The leader of the People’s Republican Party (CHP), Kemal Kılıçdaroğlu, was officially nominated as the joint candidate of the united opposition in Turkey to face President Recep Tayyip Erdoğan for the presidential elections, expected to be held in May.
The positions Kılıçdaroğlu will publicly express will be of interest to Greece.
The tension between Ankara and Athens may have died down recently, due to the recent deadly earthquakes, however, it is taken for granted that Turkey is not going to abandon the provocative narrative it has adopted in recent years and aimed directly at Greek sovereignty in the Aegean islands.
For today’s narrative against Greece, which is now a part of Turkish foreign policy, the Kemalist CHP and its leader, who although theoretically is “secular” and “pro-Western”, have nevertheless in the past been against Greece. They even called on Erdoğan to take military action to seize the Greek islands.
“Let (Erdoğan) look at the 16 islands that were handed over to him during his time and where the Greek flag was raised,” Kılıçdaroğlu commented in 2016 when Erdoğan argued that the Treaty of Lausanne – by which the Aegean islands were granted to Greece – was a “defeat” for Turkey.
A year later, the leader of the CHP declared, responding to the statements of the then Greek Minister of Defence Panos Kammenos, that if he comes to power he will occupy Greek islands.
“Greece has occupied 18 Aegean islands, plus one rocky island. The Greek Minister of Defense, Panos Kammenos, replied to me, ‘Come and get them’ (Molon Lave). I will come in 2019 and take all these islands,” he said.
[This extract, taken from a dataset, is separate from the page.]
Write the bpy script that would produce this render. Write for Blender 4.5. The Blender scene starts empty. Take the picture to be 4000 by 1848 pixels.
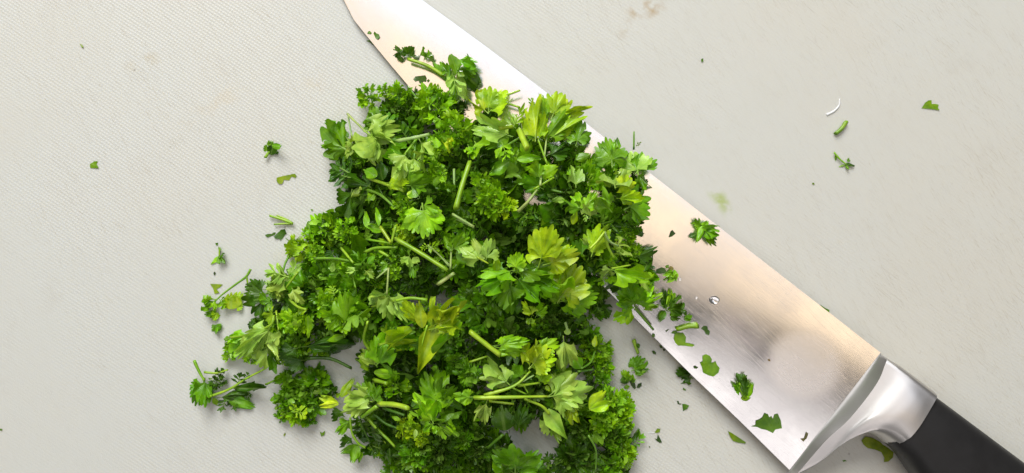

Last June, commenting on Erdoğan’s “we will come suddenly one night”, Kılıçdaroğlu accused the Turkish president of being lenient towards Greece, claiming that he “does things in Greece” , but “he doesn’t do anything about the occupied islands”.
Throughout time, the Kemalists, with Kılıçdaroğlu as their main spokesperson today, have been characterised by the most extreme rhetoric and policy against Greece, especially regarding the Aegean islands.
This includes questioning the right for island’s to have a continental shelf, a casus belli if Greece extends its territorial waters to 12 miles (as permitted by international law), the “EGAYDAAK” list – with the 152 Greek islands and islet a disputed by the Turks, demands to demilitarise the islands and, of course, the Imia crisis in 1996.